The fight between Grab and Uber has been a long and sustained one, buttressed by the fact that both companies are financially capable of dragging out one.
In November 2016, we covered the fight between the 2 companies with a detailed comparison of their features. In the end, the victory was determined by a mini landslide, with Grab taking the lead.
The interesting thought in the article was that even though Grab had significantly higher prices than Uber, the overall poll showed a win for Grab.
And although Uber’s central management has been undergoing some major upheavals with #deleteUber, the wave has not been felt close to home. It’s clear that Uber is here to stay for the foreseeable future, as they ramp up promotions and services in direct competition against Grab.
But how much of this war is actually sustainable?
We spoke to 2 NTU Masters graduates of Economics to help us break down the economics of the price war.
Warring It Out
The war strategy utilised by Grab and Uber is one of predatory pricing.

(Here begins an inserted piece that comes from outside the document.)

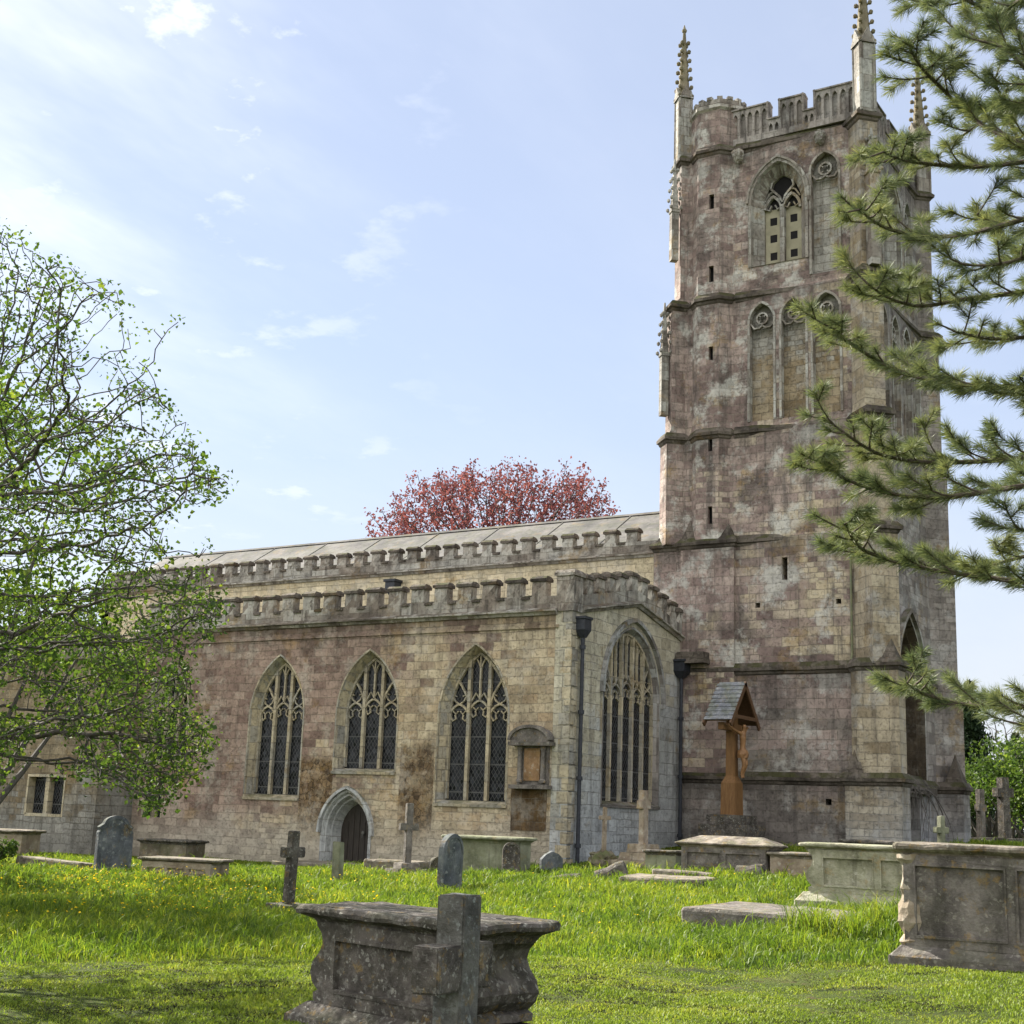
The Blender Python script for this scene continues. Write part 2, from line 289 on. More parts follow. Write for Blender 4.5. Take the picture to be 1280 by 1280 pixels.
M['clip'] = leafy('cut_grass', [(.014, .018, .008), (.03, .036, .012), (.06, .062, .022)], .2, .6, 2.)
M['butter'] = leafy('buttercup_petal', [(.75, .50, .01), (.80, .58, .02)], .3)

# ------------------------------------------------------------------ mesh helpers
def tag(o, label=None, cat=None, group=None, kind=None):
    for k, v in (('label', label), ('category', cat), ('group', group), ('kind', kind)):
        if v: o[k] = v
    return o
def empty(name, loc=(0, 0, 0), rz=0.):
    o = bpy.data.objects.new(name, None); COL.objects.link(o); o.location = loc; o.rotation_euler = (0, 0, rz); o.empty_display_size = .2; return o
def thing(name, label, cat, loc=(0, 0, 0), rz=0., group=None):
    return tag(empty(name, loc, rz), label, cat, group)
def dup(o, parent=None):
    c = o.copy(); COL.objects.link(c); c.parent = parent
    for ch in o.children: dup(ch, c)
    return c

class MB:
    def __init__(s): s.v = []; s.f = []
    def add(s, vs, fs):
        b = len(s.v); s.v += [tuple(p) for p in vs]; s.f += [tuple(i+b for i in f) for f in fs]; return s
    def box(s, x0, x1, y0, y1, z0, z1, tx=0., ty=0.):
        """box; tx, ty shrink the top"""
        return s.add([(x0, y0, z0), (x1, y0, z0), (x1, y1, z0), (x0, y1, z0), (x0+tx, y0+ty, z1), (x1-tx, y0+ty, z1), (x1-tx, y1-ty, z1), (x0+tx, y1-ty, z1)],
                     [(0, 3, 2, 1), (4, 5, 6, 7), (0, 1, 5, 4), (1, 2, 6, 5), (2, 3, 7, 6), (3, 0, 4, 7)])
    def loft(s, rings, closed=True, caps=True):
        n = len(rings[0]); vs = [p for r in rings for p in r]; fs = []
        for i in range(len(rings)-1):
            for j in range(n if closed else n-1):
                k = (j+1) % n; fs.append((i*n+j, i*n+k, (i+1)*n+k, (i+1)*n+j))
        if caps: fs.append(tuple(range(n-1, -1, -1))); fs.append(tuple((len(rings)-1)*n+j for j in range(n)))
        return s.add(vs, fs)
    def plate(s, Mf, outer, holes, w0, w1):
        loops = [outer]+list(holes); flat = [p for l in loops for p in l]
        tri = tessellate_polygon([[Vector((p[0], p[1], 0)) for p in l] for l in loops]); n = len(flat)
        vs = [Mf(p[0], p[1], w0) for p in flat]+[Mf(p[0], p[1], w1) for p in flat]
        fs = [tuple(t) for t in tri]+[tuple(i+n for i in reversed(t)) for t in tri]
        b = 0
        for l in loops:
            m = len(l)
            for j in range(m): k = (j+1) % m; fs.append((b+j, b+k, n+b+k, n+b+j))
            b += m
        return s.add(vs, fs)
    def ribbon(s, Mf, pts, w, w0, w1):
        pts = [Vector(p) for p in pts]; L, Rr = [], []
        for i, p in enumerate(pts):
            d = (pts[min(i+1, len(pts)-1)]-pts[max(i-1, 0)]).normalized(); nn = Vector((-d.y, d.x))*w/2
            L.append(p+nn); Rr.append(p-nn)
        rings = [[Mf(a.x, a.y, w0), Mf(b.x, b.y, w0), Mf(b.x, b.y, w1), Mf(a.x, a.y, w1)] for a, b in zip(L, Rr)]
        return s.loft(rings)
    def tube(s, pts, rad, n=8, caps=True):
        pts = [Vector(p) for p in pts]; rads = rad if isinstance(rad, (list, tuple)) else [rad]*len(pts); rings = []
        for i, p in enumerate(pts):
            d = (pts[min(i+1, len(pts)-1)]-pts[max(i-1, 0)]).normalized()
            a = d.orthogonal().normalized() if abs(d.z) > .95 else d.cross(Vector((0, 0, 1))).normalized(); b = d.cross(a)
            rings.append([p+(a*math.cos(t)+b*math.sin(t))*rads[i] for t in [2*math.pi*k/n for k in range(n)]])
        return s.loft(rings, True, caps)
    def lathe(s, prof, c=(0, 0, 0), n=16, rot=0.):
        return s.loft([[(c[0]+r*math.cos(rot+2*math.pi*k/n), c[1]+r*math.sin(rot+2*math.pi*k/n), c[2]+z) for k in range(n)] for r, z in prof])
    def build(s, name, mat, parent=None, rough=0., rs=3., sub=0, smooth=False, bevel=0.):
        bm = bmesh.new(); vv = [bm.verts.new(p) for p in s.v]
        for f in s.f:
            try: bm.faces.new([vv[i] for i in f])
            except ValueError: pass
        bmesh.ops.remove_doubles(bm, verts=bm.verts, dist=1e-5)
        bmesh.ops.recalc_face_normals(bm, faces=bm.faces)
        if bevel:
            es = [e for e in bm.edges if len(e.link_faces) == 2 and e.calc_face_angle(0) > .6]
            bmesh.ops.bevel(bm, geom=es, offset=bevel, segments=2, affect='EDGES', clamp_overlap=True)
        for _ in range(sub): bmesh.ops.subdivide_edges(bm, edges=[e for e in bm.edges if e.calc_length() > .09], cuts=1, use_grid_fill=True)
        if rough:
            for v in bm.verts: v.co += noise.noise_vector(v.co*rs)*rough+noise.noise_vector(v.co*rs*3.3)*rough*.4
        me = bpy.data.meshes.new(name); bm.to_mesh(me); bm.free()
        if smooth: me.shade_smooth()
        me.materials.append(mat); o = bpy.data.objects.new(name, me); COL.objects.link(o); o.parent = parent; return o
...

This means that companies set the costs of a service (i.e. rides) at a price lower than the marginal cost to the seller. These refer to the costs incurred by the seller when adding one more unit of service.
Through this, the companies are able to keep the costs of rides for passengers down, while upping the ante for low cost rides. All with the singular goal of eliminating the competition. Once that has been achieved, the victor gets ahold of the entire market demand, thereby exerting an almost-monopolistic control (save for taxi companies).
So the golden question would be, who would be the last one standing?
The Uber Advantage
Uber, owing to its presence worldwide has been successful in operating in loss-making markets. The losses incurred in these countries are supported by the gains they make in other markets where they have a stronger, more lucrative hold.
Secondly, event though Uber has constantly been reporting losses and a burning through of their war chest (especially in China against Didi), the company continues to raise money as if it is broke. In June 2016, Uber raised $3.5 billion from Saudi Arabia and the very next month, another $1.15 billion.
As such they have a massive war chest with which to compete, thus allowing them to cover any losses they might be making in countries where their market penetration rate is low.
Grab-bing The Win
Grab on the other hand has a presence limited to the South-east Asian region.
This restricts them with respect to their market penetration rate, and in turn, their total revenue. Logically speaking, Grab has inadvertently set itself up as the player more disadvantaged to fight a prolonged war.
However, it’s clear that this is not the case as public opinion of the Malaysian startup remains strong. This is because the regional and local players often outperform foreign players as they understand their customers more closely.
They are more sensitive to fluctuating market trends and smaller nuances and are in a better position to alter their business model according to market needs.
This places Grab at a place where they have better customer service optimisation than Uber.
A Fierce Competition
According to one of the graduates, now an economics analyst, the price war can likely sustain for a while.
The strategies that Grab and Uber involved dynamic pricing, meaning that ride costs are subject to fluctuations in demand and supply, i.e. a high demand translates to surcharges.
Both Uber and Grab have since introduced 15 per cent fare reduction at different points, with Grab going one step further by removing the base fare of $8. Upon reflection, these reductions may seem attractive but are still somewhat offset by the dynamic pricing.
The only significant benefit that comes from the reduced prices are when you take rides outside of peak hours, which honestly speaking, how often do any of us do that?
How Long Can They Continue?
The war, while exciting as a commercialised marketing strategy for the companies to announce that they can provide better savings than the other, it is highly unlikely that they will be able to sustain a constant game of trying to one-up each other.
It is typical that price wars will stagnate after a while, followed by a slew of flashy price-slashing campaign. However, there’ll still be a limit as to how far they can take their discounts, estimated to be at most a few dollars less.
After all, drivers need to earn a profit to live, and Uber and Grab must not compete with official cabs like Comfort Delgro (although taxi companies have been innovating ways to stay relevant).
Otherwise, limited by these factors, the fares set by Uber and Grab can only go so low.
For consumers, the price war can appear to be a messy thing as rates can fluctuate within minutes simply by refreshing (try testing your UberX).
It’s always good to do a search and comparison of rates before making any booking, as the upfront pricing and dynamic pricing strategies have made it more difficult for passengers to estimate costs.
In case you have yet to hear about it, there are already such Skyscanner style apps and sites in the making, with one that will pull up promo codes for you.
Whatever the case, it is certain the fight will last a while, so just buckle up and enjoy it while it lasts.
A thank you shoutout to the 2 NTU Masters graduates for consulting with me on the article.